Yanelis emphasised that there were other usually less anti-establishment groups of artists in Cuba who had, in one way or another, joined in the condemnation of Decree 349. “José Ángel Toirac, National Plastic Arts Prizewinner, is one of the signatories to a letter condemning 349.

Most people in the cultural sector are against this regulation, because with this legal instrument the state can limit and censure any artistic work. Independent artists are pretty well put out of business. I have to point out that we have received the inestimable support of lawyers inside and outside the country, especially from Laritza Diversent, an exiled dissident Cuban lawyer in the United States”

If finally on December 7th they implement Decree 349, self-taught musicians of the calibre of Benny Moré, Compay Segundo and  Polo Montañez would not have a look in.

Luis Manuel Otero recognises the danger posed by the regulation: “All the world knows we live in a dictatorship. I”m not under any illusion. We are fighting a state which has all the resources it needs to shut us up. But our group is determined to confront these and other injustices”.

The special services are trying by whatever way possible to force free artists into obedience. Iris Ruiz comments that “MININT officials who run children’s services went to my office to get signatures from neighbours to take my children from me. Nobody signed. The Security also put pressure on other artists via their families. They are trying to demotivate and divide us”.

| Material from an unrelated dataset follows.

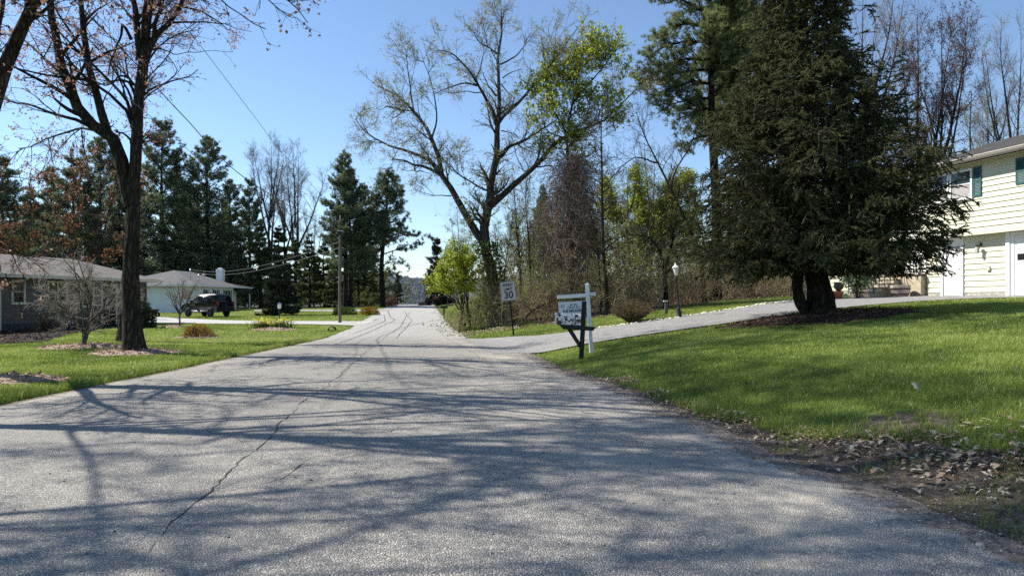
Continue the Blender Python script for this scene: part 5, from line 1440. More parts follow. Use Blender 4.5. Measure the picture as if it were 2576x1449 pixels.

Amaury Pacheco says that “right now a rapper known in the arts world as Maikel el Osorbo is locked up, and they are trying to accuse him of a common crime. The kid had sewn up his mouth in protest against state abuse and Decree 349. We are not supermen. We just want to live and create a  free society”.

Cuban independent artists know that all sorts of things can happen in the coming days. Nothing positive. But fear also has its limit.